* _The request_
Reproduce, please, only the lines from the first line below to the line containing "b.build('release_lever', t)", inclusive.

##### Exercise inputs

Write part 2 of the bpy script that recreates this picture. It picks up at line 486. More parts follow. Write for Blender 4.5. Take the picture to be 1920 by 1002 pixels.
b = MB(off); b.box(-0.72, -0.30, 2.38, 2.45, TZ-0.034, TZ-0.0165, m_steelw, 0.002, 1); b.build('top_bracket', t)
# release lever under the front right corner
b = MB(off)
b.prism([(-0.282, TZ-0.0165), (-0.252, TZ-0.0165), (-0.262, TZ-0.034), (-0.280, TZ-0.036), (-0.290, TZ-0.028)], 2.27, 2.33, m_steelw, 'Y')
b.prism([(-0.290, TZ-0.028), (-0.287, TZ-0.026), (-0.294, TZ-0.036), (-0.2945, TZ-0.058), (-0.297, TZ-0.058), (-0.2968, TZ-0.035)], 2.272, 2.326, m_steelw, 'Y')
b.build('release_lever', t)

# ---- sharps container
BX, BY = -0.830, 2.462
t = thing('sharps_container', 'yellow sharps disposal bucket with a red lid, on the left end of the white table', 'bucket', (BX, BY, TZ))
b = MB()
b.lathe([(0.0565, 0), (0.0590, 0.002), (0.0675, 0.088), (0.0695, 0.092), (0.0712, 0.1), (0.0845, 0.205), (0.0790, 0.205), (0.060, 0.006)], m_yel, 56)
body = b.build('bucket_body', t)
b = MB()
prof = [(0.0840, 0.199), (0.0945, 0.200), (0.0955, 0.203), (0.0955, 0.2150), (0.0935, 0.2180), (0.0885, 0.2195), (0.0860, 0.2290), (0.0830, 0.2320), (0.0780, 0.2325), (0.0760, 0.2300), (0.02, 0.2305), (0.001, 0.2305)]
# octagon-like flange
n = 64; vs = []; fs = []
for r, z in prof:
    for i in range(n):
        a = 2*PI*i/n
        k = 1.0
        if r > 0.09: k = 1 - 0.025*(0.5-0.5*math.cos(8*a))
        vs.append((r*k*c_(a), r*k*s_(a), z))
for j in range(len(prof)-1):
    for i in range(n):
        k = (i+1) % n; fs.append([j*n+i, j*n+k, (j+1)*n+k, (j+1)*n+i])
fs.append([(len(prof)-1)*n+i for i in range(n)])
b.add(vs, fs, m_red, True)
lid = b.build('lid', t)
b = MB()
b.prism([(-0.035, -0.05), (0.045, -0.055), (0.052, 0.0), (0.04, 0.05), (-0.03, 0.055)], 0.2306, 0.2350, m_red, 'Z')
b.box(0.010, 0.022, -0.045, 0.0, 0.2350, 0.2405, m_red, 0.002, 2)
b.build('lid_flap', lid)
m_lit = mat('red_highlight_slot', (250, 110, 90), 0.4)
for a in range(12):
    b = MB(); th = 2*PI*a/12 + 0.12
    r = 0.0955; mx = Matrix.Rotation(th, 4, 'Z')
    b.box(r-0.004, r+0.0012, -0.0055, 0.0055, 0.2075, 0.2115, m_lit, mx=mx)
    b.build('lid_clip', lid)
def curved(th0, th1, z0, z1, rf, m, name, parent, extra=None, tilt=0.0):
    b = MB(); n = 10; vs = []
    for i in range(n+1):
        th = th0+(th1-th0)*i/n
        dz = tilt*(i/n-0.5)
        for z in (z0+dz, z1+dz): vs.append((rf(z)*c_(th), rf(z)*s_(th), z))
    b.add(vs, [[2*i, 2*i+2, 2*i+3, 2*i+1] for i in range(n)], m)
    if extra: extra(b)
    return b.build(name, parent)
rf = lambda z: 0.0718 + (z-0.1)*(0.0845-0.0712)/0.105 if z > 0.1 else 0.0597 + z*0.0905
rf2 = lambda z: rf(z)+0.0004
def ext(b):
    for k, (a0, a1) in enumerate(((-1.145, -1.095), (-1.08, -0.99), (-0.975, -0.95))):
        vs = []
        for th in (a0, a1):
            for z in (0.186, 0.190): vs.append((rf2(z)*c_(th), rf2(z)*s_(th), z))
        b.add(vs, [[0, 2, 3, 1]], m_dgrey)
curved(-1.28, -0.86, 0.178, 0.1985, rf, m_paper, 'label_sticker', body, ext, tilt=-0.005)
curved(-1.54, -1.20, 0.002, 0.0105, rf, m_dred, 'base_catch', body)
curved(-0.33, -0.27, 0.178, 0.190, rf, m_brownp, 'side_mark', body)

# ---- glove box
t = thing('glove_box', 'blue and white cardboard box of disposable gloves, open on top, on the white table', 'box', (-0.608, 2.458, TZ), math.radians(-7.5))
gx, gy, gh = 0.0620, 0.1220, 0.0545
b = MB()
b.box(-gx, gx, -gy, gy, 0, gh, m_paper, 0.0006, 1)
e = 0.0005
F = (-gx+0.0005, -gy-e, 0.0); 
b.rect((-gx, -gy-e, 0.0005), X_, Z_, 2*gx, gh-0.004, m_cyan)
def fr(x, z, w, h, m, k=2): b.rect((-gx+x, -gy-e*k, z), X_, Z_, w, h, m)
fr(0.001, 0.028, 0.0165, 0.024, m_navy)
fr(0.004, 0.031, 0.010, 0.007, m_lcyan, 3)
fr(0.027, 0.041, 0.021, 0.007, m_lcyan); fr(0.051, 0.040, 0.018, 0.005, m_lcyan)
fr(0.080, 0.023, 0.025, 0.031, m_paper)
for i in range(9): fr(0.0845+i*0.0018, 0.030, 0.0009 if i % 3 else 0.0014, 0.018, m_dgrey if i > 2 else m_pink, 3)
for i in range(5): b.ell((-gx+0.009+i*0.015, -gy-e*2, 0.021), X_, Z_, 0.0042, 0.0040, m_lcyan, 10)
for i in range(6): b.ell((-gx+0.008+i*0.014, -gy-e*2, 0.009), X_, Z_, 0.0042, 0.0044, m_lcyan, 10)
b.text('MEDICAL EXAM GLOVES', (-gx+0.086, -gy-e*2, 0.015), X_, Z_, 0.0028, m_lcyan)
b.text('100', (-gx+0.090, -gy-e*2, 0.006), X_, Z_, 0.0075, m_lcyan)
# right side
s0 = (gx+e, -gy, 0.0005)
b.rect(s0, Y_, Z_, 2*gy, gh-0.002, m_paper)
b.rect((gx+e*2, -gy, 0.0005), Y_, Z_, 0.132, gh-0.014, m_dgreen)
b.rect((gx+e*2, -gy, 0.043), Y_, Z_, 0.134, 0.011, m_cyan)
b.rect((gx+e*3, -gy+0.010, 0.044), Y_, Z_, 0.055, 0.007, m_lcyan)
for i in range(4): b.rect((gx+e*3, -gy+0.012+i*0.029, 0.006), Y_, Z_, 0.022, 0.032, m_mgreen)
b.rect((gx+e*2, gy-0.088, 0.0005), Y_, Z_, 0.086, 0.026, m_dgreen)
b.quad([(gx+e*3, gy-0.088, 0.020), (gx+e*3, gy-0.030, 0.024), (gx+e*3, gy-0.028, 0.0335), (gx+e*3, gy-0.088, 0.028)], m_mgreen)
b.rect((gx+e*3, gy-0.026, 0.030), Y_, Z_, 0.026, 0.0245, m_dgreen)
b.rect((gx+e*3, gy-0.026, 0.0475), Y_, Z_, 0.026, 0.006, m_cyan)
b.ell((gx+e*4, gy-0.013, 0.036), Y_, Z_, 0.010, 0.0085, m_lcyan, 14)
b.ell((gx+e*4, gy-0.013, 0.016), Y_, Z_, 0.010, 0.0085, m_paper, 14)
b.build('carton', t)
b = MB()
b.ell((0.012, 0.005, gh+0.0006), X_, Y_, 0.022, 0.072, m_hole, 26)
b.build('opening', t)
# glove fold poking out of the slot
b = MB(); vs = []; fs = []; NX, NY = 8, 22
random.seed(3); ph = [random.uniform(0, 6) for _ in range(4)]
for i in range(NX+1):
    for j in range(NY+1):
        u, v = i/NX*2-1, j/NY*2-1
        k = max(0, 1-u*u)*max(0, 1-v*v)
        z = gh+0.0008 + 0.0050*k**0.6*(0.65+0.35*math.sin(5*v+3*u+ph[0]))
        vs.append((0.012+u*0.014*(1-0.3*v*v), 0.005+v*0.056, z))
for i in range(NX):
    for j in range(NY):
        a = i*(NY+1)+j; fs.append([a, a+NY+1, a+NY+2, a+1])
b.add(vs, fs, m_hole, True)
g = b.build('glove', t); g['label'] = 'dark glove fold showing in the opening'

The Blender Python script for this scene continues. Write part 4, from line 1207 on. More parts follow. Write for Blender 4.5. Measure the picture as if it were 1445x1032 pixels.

##########

* _Exercise solution_
Write part 2 of the bpy script that recreates this picture. It picks up at line 486. More parts follow. Write for Blender 4.5. Take the picture to be 1920 by 1002 pixels.
b = MB(off); b.box(-0.72, -0.30, 2.38, 2.45, TZ-0.034, TZ-0.0165, m_steelw, 0.002, 1); b.build('top_bracket', t)
# release lever under the front right corner
b = MB(off)
b.prism([(-0.282, TZ-0.0165), (-0.252, TZ-0.0165), (-0.262, TZ-0.034), (-0.280, TZ-0.036), (-0.290, TZ-0.028)], 2.27, 2.33, m_steelw, 'Y')
b.prism([(-0.290, TZ-0.028), (-0.287, TZ-0.026), (-0.294, TZ-0.036), (-0.2945, TZ-0.058), (-0.297, TZ-0.058), (-0.2968, TZ-0.035)], 2.272, 2.326, m_steelw, 'Y')
b.build('release_lever', t)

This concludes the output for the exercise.